WHIPLASH - At this point, it takes a lot for a movie to stick out in my mind in a film landscape awash with movies that are cookie-cutter retreads of the same stories over and over again but every year there are a couple that make the cut. Among all the biopics and controversial films this awards season lies an arguably underappreciated, underseen film made by a first-time 28 year old director called Whiplash. The film gives you the titular sensation as it follows 19 year-old Andrew (Miles Teller) as a talented but troubled music student at a prestigious music academy in New York as he goes from practice room to classroom to stage practicing and practicing and obsessing and bleeding and crying and practicing, practicing, practicing. He wants to be great, not just great at playing the drums, but literally one of the Greats. He stares at photos of his idols tacked to the wall and listens to CDs trying to imbibe their brilliance straight from the speakers. He curses himself and sweats and bleeds all over his kit attempting to perfect his music.
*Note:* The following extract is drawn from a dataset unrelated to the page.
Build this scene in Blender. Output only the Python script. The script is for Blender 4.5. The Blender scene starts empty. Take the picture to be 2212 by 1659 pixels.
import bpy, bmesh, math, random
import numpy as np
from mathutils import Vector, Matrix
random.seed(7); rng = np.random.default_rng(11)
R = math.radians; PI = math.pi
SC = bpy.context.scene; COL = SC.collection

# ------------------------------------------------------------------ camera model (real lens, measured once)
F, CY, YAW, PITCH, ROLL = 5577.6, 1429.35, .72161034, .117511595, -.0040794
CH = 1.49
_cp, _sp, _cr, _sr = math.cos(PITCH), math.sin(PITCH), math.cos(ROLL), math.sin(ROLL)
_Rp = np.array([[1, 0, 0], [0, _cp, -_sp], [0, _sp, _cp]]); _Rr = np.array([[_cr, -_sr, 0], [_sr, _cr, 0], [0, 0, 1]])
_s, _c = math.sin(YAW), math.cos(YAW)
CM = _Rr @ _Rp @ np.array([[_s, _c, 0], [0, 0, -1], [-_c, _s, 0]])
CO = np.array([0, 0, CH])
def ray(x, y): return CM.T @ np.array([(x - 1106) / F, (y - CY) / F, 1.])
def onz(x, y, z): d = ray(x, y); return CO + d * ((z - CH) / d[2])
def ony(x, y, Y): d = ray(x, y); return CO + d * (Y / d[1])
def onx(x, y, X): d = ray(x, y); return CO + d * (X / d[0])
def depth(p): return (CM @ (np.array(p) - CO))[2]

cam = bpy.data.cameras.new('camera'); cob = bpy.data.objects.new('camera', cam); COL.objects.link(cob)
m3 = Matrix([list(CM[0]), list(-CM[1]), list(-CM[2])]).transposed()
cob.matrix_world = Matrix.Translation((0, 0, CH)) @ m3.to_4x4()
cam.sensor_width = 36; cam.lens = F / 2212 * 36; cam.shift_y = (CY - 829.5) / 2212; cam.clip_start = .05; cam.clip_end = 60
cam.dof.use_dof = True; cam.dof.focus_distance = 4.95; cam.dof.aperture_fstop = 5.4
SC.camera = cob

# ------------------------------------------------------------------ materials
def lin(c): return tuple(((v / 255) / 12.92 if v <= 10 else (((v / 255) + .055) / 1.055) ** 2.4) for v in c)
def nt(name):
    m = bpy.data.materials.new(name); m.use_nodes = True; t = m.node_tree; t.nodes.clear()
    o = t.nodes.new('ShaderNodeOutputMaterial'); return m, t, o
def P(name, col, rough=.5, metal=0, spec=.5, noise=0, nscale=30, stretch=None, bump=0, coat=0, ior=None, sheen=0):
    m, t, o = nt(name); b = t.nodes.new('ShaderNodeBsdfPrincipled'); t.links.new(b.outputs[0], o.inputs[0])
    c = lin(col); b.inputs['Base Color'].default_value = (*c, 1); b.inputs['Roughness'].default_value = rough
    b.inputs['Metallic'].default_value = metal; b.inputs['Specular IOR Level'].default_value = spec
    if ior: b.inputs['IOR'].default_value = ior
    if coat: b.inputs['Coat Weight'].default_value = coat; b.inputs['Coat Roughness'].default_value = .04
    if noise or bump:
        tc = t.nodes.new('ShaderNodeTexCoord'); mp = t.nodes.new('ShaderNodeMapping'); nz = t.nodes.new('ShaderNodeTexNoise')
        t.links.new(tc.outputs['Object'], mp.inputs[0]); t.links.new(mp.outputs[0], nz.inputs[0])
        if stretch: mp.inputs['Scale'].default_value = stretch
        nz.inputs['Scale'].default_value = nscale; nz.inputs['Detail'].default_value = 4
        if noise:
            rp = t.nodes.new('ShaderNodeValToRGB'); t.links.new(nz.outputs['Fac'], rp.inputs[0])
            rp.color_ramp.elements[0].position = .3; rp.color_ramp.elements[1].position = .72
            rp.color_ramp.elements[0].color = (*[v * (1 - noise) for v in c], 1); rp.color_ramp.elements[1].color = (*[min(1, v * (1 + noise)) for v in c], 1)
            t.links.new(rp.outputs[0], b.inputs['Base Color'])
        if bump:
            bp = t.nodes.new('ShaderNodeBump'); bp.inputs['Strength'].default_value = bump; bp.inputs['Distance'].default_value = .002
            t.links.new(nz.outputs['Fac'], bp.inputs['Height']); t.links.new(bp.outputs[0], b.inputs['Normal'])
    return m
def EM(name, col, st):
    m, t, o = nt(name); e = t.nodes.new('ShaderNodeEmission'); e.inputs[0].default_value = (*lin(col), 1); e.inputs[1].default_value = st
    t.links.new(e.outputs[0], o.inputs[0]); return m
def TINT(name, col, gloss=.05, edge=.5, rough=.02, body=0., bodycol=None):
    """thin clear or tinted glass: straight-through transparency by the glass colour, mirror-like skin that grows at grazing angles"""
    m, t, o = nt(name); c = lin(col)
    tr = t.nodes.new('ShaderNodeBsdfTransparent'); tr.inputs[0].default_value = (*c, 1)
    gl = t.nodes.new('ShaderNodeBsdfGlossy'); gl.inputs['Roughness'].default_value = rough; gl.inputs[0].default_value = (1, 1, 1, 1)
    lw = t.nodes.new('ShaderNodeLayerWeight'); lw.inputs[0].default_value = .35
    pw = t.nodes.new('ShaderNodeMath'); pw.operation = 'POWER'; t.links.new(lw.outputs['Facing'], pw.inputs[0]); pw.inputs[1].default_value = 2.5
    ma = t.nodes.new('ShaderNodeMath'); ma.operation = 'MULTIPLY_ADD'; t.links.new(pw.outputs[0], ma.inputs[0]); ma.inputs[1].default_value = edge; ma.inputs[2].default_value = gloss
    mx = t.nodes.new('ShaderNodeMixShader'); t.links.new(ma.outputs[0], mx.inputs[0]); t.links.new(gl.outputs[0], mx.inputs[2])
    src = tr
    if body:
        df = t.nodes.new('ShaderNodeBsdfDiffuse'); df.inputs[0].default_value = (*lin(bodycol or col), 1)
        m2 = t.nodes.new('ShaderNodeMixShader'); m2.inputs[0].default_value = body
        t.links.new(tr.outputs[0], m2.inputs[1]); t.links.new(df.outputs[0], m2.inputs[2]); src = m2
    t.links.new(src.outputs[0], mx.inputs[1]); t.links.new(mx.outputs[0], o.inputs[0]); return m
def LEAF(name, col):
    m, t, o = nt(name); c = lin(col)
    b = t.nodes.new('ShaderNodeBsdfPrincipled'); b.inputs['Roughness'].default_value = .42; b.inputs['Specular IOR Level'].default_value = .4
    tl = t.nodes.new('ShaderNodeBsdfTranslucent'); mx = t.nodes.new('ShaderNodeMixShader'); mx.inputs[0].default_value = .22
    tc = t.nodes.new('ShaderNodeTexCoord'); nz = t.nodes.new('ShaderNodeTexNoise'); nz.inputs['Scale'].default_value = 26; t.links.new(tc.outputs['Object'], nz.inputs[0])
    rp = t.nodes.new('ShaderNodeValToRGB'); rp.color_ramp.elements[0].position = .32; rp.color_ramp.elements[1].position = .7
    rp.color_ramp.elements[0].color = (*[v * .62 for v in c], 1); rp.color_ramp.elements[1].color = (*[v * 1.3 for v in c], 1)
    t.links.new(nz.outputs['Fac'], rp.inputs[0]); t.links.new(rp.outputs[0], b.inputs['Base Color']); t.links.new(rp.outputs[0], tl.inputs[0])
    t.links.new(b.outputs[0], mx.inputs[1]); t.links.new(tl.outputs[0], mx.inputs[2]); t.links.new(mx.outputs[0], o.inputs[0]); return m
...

His dysfunctional relationship with teacher, tormentor and timekeeper Fletcher (Oscar nominee J.K. Simmons) exists as the classic protagonist v. antagonist until they inevitably realize that they are exactly what they were both looking for, even perhaps they are two sides of the same coin; Andrew wants to be Charlie Parker, Fletcher wants someone to prove they have what it takes to be the next Charlie Parker. Like the song "Caravan" that Andrew plays in the climax, the film slowly builds to a screaming boil until it finally erupts into a brilliant cacophony that literally left me in awe and short of breath. This was the film I've been waiting for Miles Teller to make, something away from the YA adaptations and frat boy schlock he's been associated with for the past few years. Like Jennifer Lawrence was able to do, I think he might be ready to become a real movie star.
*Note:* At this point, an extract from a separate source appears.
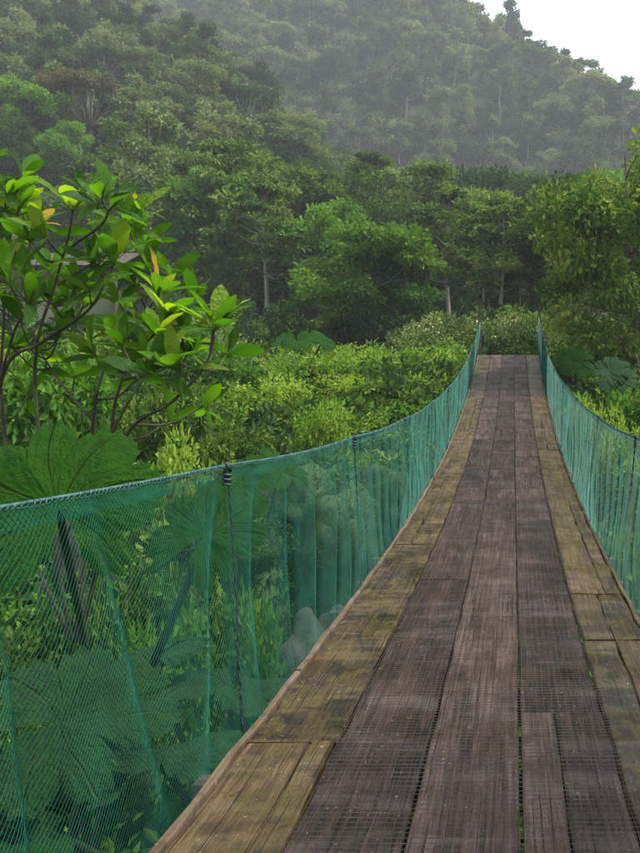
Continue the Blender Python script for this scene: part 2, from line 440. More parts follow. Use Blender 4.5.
Y0, Y1 = -2.2, 20.4
lanes = {0: [-2.2, .35, 2.62, 5.9, 9.0, 12.3, 15.4, 17.4, 19.0, Y1],
         1: [-2.2, 1.2, 4.9, 8.4, 11.6, 14.2, 16.4, 18.4, Y1],
         2: [-2.2, 1.75, 5.9, 9.4, 12.4, 15.0, 17.0, 18.8, Y1],
         3: [-2.2, 2.9, 6.8, 10.3, 13.3, 15.6, 17.8, 19.2, Y1],
         4: [-2.2, .9, 3.72, 4.55, 7.6, 10.7, 13.2, 16.4, 18.2, Y1]}
splits = {(3, 0): .42, (4, 1): .5, (4, 2): .5, (0, 1): .72, (4, 3): .68, (0, 3): .4, (0, 5): .6, (4, 5): .5, (0, 0): .35}
for ln, ys in lanes.items():
    mat = WOOD_MOSS if ln in (0, 4) else WOOD_MID
    for k in range(len(ys)-1):
        xs = [XE[ln], XE[ln+1]]
        if (ln, k) in splits: xs.insert(1, XE[ln]+.30*splits[(ln, k)])
        for j in range(len(xs)-1):
            gl = .0045 if (j == 0) else .0018
            gr = .0045 if (j == len(xs)-2) else .0018
            sg = .003 if ln in (0, 4) else .002
            me = board_mesh(xs[j]+gl, xs[j+1]-gr, ys[k]+sg, ys[k+1]-sg, .04, mat, rise=R.uniform(-.004, .004)+(.004 if ln in (0, 4) else 0),
                            wob=.0028 if ln in (0, 4) else .0015, tilt=R.uniform(-.003, .003))
            link('plank', me, bridge, BM)
# raised battens on both edges
for side, x in ((-1, XE[0]-.012), (1, XE[5]+.012)):
    cuts = [-2.2, 1.0, 3.3, 5.5, 8.4, 11.2, 13.8, 16.5, 18.6, Y1]
    for k in range(len(cuts)-1):
        me = board_mesh(x-.012, x+.012, cuts[k]+.003, cuts[k+1]-.003, .055, WOOD_TRIM if side < 0 else WOOD_MOSS, rise=.012+R.uniform(-.003, .003), wob=.0018)
        link('edge_batten', me, bridge, BM)
# nail heads over every second beam
q = Q()
for k in range(60):
    y = -.72+k*.64
    if y > 14: break
    for ln in range(5):
        for fx in (.14, .84):
            x = XE[ln]+.3*fx+R.uniform(-.02, .02); yy_ = y+R.uniform(-.02, .02); a = np.arange(6)*PI/3; z = float(zdeck(yy_))+.0085
            ring = np.stack([x+.0045*np.cos(a), yy_+.0045*np.sin(a), np.full(6, z)], -1)
            q.add(ring, [[0, 1, 2, 3], [0, 3, 4, 5]])
link('nails', q.mesh('nails', WIRE), bridge, BM, 'stuff')
# cross beams sticking out under the deck
for k in range(36):
    y = -2.0+k*.64
    if y > 20.2: break
    q = Q(); ex = R.uniform(.03, .13); ey = R.uniform(.03, .13); zz = float(zdeck(y))-.075
    q.box((( -.877-ex+.623+ey)/2, y, zz), (1.5+ex+ey, .07, .055))
    link('cross_beam', q.mesh('cross_beam', WOOD_DARK), bridge, BM)
for x in (-.70, -.10, .46):
    ys = np.linspace(-3, 20.5, 60)
    q = Q(); q.tube(np.stack([np.full(60, x), ys, zdeck(ys)-.118], -1), .012, 6)
    link('deck_cable', q.mesh('deck_cable', STEEL, True), bridge, BM)
# wire mesh stapled over the three middle lanes
q = Q(); cell = .0262
def wz(x, y):
    return zdeck(y)+.0095+.0035*np.sin(np.asarray(y)*2*PI/.62+.5)+.0025*fbm(np.asarray(x)*6, np.asarray(y)*3, 2, 4)
xa, xb = XE[1]+.006, XE[4]+.02
for (ya, yb, dz, sk) in ((-1.0, 2.52, 0, .0), (2.45, 7.6, .0015, .006), (7.5, 13.0, 0, -.004), (12.9, Y1, .0015, .003)):
    far = ya > 6
    for k in range(int((xb-xa)/cell)+1):
        x = xa+k*cell+R.gauss(0, .0012)
        ys = np.arange(ya, yb, .10 if not far else .3)
        xx = x+sk*(ys-ya)*.3+.0016*np.sin(ys*3+k*.4)+rng.normal(0, .0009, len(ys))
        q.tube(np.stack([xx, ys, wz(xx, ys)+dz+.0008], -1), .0012 if not far else .0015, 3)
    for y in np.arange(ya, yb, cell if not far else cell*2):
        xs = np.linspace(xa, xb, 14 if not far else 7)
        yy = y+.002*np.sin(xs*5+y*2)+rng.normal(0, .0011, len(xs))
        q.tube(np.stack([xs, yy, wz(xs, yy)+dz], -1), .0012 if not far else .0016, 3)
o = link('wire_mesh', q.mesh('wire_mesh', WIRE), bridge, BM, 'stuff')

# hand ropes
def rope_pt(side, y):
    y = np.asarray(y, float)
    if side < 0:
        x = np.interp(y, [-3, 3, 8, 12, 20.6], [-1.02, -.99, -.945, -.90, -.845])
        h = np.interp(y, [-3, 1.5, 2.8, 5, 8.2, 11.4, 14.7, 18, 20.6], [.95, .93, .905, .88, .83, .80, .77, .76, .84])
    else:
        x = np.interp(y, [-3, 5, 7, 9, 13, 16, 20.6], [.78, .75, .75, .73, .69, .67, .66])
        h = np.interp(y, [-3, 4.7, 7, 9.3, 13, 16.3, 19, 20.6], [.92, .88, .865, .87, .86, .88, .93, 1.0])
    z = zdeck(y)+h-.012*np.abs(np.sin((y-2.77)*PI/2.12))
    return x, z
posts_y = [2.77+2.12*k for k in range(-2, 9)]
for side in (-1, 1):
    ys = np.linspace(-2.5, 20.6, 160); x, z = rope_pt(side, ys)
    q = Q(); q.tube(np.stack([x, ys, z], -1), .0040, 6)
    rp = link('hand_rope', q.mesh('hand_rope', ROPE, True), bridge, BM)
    # lacing that binds the net to the rope
    q = Q(); t = np.arange(.6 if side < 0 else 3.0, 13.0, .0032); ph = t*2*PI/.021+.9*np.sin(t*9)+.6*np.sin(t*23)
    x, z = rope_pt(side, t); r = .0058+.002*np.sin(t*31)
    q.tube(np.stack([x+r*np.cos(ph), t, z-.003+(r+.001)*np.sin(ph)], -1), .0014, 3)
    link('lacing', q.mesh('lacing', ROPE), rp, None, 'stuff')
    # hanging cords between rope and deck
    for y in posts_y:
        if y > 20.3: continue
        x, z = rope_pt(side, y); x = float(x); z = float(z)
        xb_, zb_ = (XE[0]-.05 if side < 0 else XE[5]+.05), float(zdeck(y))-.06
        n = 60; t = np.linspace(0, 1, n)
        P = np.stack([x+(xb_-x)*t, y+.012*np.sin(t*5), z+(zb_-z)*t], -1)
        q = Q()
        for ph0 in (0, PI):
            a = t*60+ph0
            q.tube(P+np.stack([.0024*np.cos(a), .0024*np.sin(a), 0*a], -1), .0026, 5)
        # knot at the rope
        a = np.linspace(0, 2*PI*5, 60)
        q.tube(np.stack([x+.010*np.cos(a), y-.02+.04*np.linspace(0, 1, 60), z+.010*np.sin(a)-.004], -1), .0032, 5)
        a = np.linspace(0, 2*PI*3, 40)
        q.tube(np.stack([x+.013*np.cos(a), y+.013*np.sin(a), z-.02-.05*np.linspace(0, 1, 40)], -1), .005, 5)
        link('hanging_cord', q.mesh('hanging_cord', CORD), bridge, BM)

# netting: every thread is a small prism running diagonally
def net(side, s0, s1, d, nseg, rad, folds, v0=-.03, v1=1.0, out=0.0):
    A = []
    H = .92
    ks = np.arange(s0-H, s1+H, d)
    for fam in (-1, 1):
        v = np.linspace(v0, v1, nseg+1)
        s = ks[:, None]+fam*(v[None, :]-.5)*H
        vv = np.broadcast_to(v[None, :], s.shape)
        A.append((s, vv, fam))
    q = Q()
    for s, v, fam in A:
        y = s.copy()
        edge = XE[0]-.055 if side < 0 else XE[5]+.055
        amp = np.clip(np.sin(PI*np.clip(v, 0, 1)), 0, 1)**.55
        xo = np.zeros_like(s)
        for (si, w, k, lean) in folds:
            u = (s-si-lean*(v-.5))/w
            e = np.exp(-u*u)
            y = y-amp*k*w*u*e
            xo = xo+amp*w*.55*e*(1 if k > 1 else .6)
        xo = xo+.022*np.sin(s*2.3+v*2)*amp+.012*fbm(s*3, v*3, 2, 8)*amp+out
        rx, rz = rope_pt(side, y)
        zb = zdeck(y)-.05
        x = edge+(rx-edge)*v+side*xo
        z = zb+(rz-zb)*v
        # irregular weave
        y = y+rng.normal(0, .0006, y.shape)
        P = np.stack([x, y, z], -1)               # (threads, nseg+1, 3)
        keep = (s.mean(1) > s0) & (s.mean(1) < s1)
        P = P[keep]
        P[..., 1] = np.clip(P[..., 1], -2.4, 20.6)
        T = np.gradient(P, axis=1); T /= np.linalg.norm(T, axis=2, keepdims=True)+1e-9
        ref = np.array([1.0, 0, 0])
        Aa = np.cross(T, ref); Aa /= np.linalg.norm(Aa, axis=2, keepdims=True)+1e-9
        B = np.cross(T, Aa)
        ang = np.arange(3)*2*PI/3+.3
        V = P[:, :, None]+rad*(Aa[:, :, None]*np.cos(ang)[:, None]+B[:, :, None]*np.sin(ang)[:, None])
        nt, ns = P.shape[:2]
        base = (np.arange(nt)[:, None, None]*ns+np.arange(ns-1)[None, :, None])*3
        j = np.arange(3)[None, None]; j2 = (j+1) % 3
        F = np.stack([base+j, base+j2, base+3+j2, base+3+j], -1).reshape(-1, 4)
        q.add(V.reshape(-1, 3), F)
    return q
fr = random.Random(3)
foldsL = []; s = 1.55
while s < 20:
    near = s < 3.4
    foldsL.append((s, fr.uniform(.05, .09) if near else fr.uniform(.022, .045), fr.uniform(.6, 1.2) if near else fr.uniform(1.5, 3.0), fr.uniform(-.10, .10) if not near else fr.uniform(-.3, .3)))
    s += fr.uniform(.35, .6) if near else fr.uniform(.22, .50)
foldsR = []; s = 2.6
while s < 20:
    foldsR.append((s, fr.uniform(.02, .04), fr.uniform(1.5, 3.0), fr.uniform(-.08, .08))); s += fr.uniform(.16, .42)
for side, f, a in ((-1, foldsL, 0.75), (1, foldsR, 2.9)):
    q1 = net(side, a, 7.0, .0165, 40, .00046, f)
    o = link('netting', q1.mesh('netting', NET), bridge, BM, 'stuff')
    q2 = net(side, 7.0, 20.6, .021, 26, .00105, f)
    o = link('netting', q2.mesh('netting', NET), bridge, BM, 'stuff')
    q3 = net(side, a+.1, 12, .0165, 4, .0007, f, .945, 1.0, .004)
    o = link('net_hem', q3.mesh('net_hem', NET), bridge, BM, 'stuff')

# posts that carry the ropes at the far bank
for side in (-1, 1):
    x, z = rope_pt(side, 20.6); x = float(x)+side*.02
    q = Q(); zb = tz(x, 20.65)-.3
    q.box((x, 20.68, (zb+2.5)/2), (.075, .075, 2.5-zb)); q.box((x, 20.68, 2.515), (.10, .10, .03))
    q.tube([(x, 20.74, 2.42), (x*1.05, 24, 1.0)], .012, 6)
    link('end_post', q.mesh('end_post', WOOD_DARK), bridge, BM)

# ------------------------------------------------------------------ foliage builders
def unit(v): return v/(np.linalg.norm(v, axis=-1, keepdims=True)+1e-9)
def leaves(P, D, N, L, W, tone):
    """diamond leaves: base P, direction D, normal N"""
    D = unit(D); Sd = unit(np.cross(N, D)); N = unit(np.cross(D, Sd))
    L = L[:, None]; W = W[:, None]
    V = np.stack([P, P+D*L*.5+Sd*W*.5+N*W*.14, P+D*L-N*L*.12, P+D*L*.5-Sd*W*.5+N*W*.14], 1).reshape(-1, 3)
    n = len(P); F = np.arange(n*4).reshape(n, 4)
    return V, F, tone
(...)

THE LONG AND FARAWAY GONE by Lou Berney - The Long And Faraway Gone is a novel that explores the mysteries of memory and how it plays a part in the way we see the world and remember what is important to us. The story consists of two stories told in two different time periods, the summer of 1986 in Oklahoma City and 2012. Wyatt, the only survivor of a massacre at the movie theater he worked at as a teenager and Julianna, whose older sister disappeared at the state fair never to be seen again. Wyatt, now a wiseass private detective in Las Vegas, is forced to return to Oklahoma City on a case and inevitably confront his past in an attempt to find out what really happened that day at the theater and try to find out why he was the only one spared. Julianna, now a nurse struggling to live a normal life, is thrust back into that summer years ago where she was left sitting on a curb eating cotton candy waiting for her sister to return from a chat with a carnival worker. The carny from that day has resurfaced and she is compelled to finally talk to him and find out what he really knows after all these years. What Berney excels at is finding a Dennis Lehane-type way of drawing the reader into a world that is built on the memory of events long-past, where a single act of violence continues to ring through the lives of people struggling to move past it. These two people still in limbo finally and briefly cross paths and in reminiscing about their lives long ago, they might finally be able to uncover what it takes to move on.
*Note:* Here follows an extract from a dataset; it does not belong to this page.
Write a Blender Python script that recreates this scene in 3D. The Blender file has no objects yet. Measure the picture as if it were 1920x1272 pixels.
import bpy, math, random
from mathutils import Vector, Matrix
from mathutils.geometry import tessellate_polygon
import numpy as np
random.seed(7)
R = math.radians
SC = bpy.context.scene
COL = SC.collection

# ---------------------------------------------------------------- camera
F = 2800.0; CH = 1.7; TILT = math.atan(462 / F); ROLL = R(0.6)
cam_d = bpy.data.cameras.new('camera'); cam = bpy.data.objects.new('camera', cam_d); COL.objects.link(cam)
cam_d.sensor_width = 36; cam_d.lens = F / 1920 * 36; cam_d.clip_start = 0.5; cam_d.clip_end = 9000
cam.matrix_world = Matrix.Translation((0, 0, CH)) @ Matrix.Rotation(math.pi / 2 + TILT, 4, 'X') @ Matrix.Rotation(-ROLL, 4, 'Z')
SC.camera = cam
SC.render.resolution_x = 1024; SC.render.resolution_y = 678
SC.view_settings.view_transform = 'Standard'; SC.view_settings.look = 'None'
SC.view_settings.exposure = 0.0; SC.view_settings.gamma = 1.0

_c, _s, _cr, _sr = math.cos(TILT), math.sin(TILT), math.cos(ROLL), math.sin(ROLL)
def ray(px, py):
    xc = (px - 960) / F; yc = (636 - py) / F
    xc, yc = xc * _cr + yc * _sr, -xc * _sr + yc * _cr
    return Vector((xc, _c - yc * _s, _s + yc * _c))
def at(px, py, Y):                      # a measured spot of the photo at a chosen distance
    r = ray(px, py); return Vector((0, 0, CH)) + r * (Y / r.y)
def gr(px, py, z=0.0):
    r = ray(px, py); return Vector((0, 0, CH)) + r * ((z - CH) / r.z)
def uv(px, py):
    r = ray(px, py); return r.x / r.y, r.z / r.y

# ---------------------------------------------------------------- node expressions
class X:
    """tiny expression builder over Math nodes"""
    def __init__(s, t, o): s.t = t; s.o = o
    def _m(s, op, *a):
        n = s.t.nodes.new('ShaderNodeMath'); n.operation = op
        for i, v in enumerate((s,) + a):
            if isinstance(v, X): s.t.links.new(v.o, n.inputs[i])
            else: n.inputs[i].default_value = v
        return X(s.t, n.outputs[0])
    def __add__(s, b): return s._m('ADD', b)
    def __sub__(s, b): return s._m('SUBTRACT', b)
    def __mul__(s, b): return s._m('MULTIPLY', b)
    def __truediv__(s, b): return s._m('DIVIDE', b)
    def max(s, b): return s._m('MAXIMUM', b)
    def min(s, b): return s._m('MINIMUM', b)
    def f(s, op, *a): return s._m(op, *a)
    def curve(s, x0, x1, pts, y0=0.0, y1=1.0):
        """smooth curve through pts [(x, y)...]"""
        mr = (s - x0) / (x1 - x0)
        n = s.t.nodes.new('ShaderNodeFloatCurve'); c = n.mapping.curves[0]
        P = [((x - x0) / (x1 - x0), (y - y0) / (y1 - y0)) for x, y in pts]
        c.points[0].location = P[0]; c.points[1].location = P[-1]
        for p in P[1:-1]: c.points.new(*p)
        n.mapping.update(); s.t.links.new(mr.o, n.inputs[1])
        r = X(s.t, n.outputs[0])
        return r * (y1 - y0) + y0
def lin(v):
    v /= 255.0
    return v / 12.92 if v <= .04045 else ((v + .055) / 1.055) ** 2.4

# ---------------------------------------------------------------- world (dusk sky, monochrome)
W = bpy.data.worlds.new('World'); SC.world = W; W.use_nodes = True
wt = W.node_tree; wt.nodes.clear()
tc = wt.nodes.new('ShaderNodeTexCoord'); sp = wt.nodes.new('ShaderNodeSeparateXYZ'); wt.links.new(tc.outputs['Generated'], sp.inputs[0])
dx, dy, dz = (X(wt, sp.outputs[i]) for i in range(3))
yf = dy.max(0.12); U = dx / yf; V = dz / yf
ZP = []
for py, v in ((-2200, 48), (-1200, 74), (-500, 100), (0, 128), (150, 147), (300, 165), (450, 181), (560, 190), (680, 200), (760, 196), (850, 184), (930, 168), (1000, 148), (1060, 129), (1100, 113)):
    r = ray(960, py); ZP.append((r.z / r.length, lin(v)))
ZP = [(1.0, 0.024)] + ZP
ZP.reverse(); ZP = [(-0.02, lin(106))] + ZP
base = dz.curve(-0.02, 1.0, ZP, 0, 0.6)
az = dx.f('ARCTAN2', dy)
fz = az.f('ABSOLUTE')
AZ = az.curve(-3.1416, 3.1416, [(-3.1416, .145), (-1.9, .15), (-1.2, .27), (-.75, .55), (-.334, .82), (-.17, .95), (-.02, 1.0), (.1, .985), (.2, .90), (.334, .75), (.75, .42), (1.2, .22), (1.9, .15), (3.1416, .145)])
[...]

THE MARTIAN by Andy Weir - The Martian is a book that I was able to sit and finish in the span of two days, which is rare nowadays for me. The science, math and jargon was way over my head but Weir concocted a story so compelling and interesting that I couldn't stop reading. Mark Whatney, the 17th person in history to set foot on Mars, becomes it's sole inhabitant after his Ares 3 mission goes awry and his crewmates are forced to evacuate the planet after believing him dead. Equipped with a MacGyver-like set of skills and a gallows sense of humor, he survives for over a year and a half on the red planet by cannibalizing his habitat and using the equipment and vehicles like a mechanic uses old cars for spare parts. He builds and takes apart and re-purposes just about everything in his HAB in order to put off the inevitable day where he would run out of food, water, power or all three. The book shifts between Watney's mission logs and the goings-on of NASA back on Earth as they deal with the PR nightmare that erupts after satellite imagery reveals that Watney is, in fact, not dead and that they must now figure out a way to get him home. I have no idea how accurate the tech talk in the book is and frankly I don't really care. It's a very fun and interesting read and will hopefully become a fun, interesting film in the hands of director Ridley Scott and writer Weir. Matt Damon, playing a character noticeably similar (on paper) to the one he played in Interstellar, will anchor a cast that includes the ever-amazing Jessica Chastain as well as Michael Pena, Kate Mara and Sean Bean.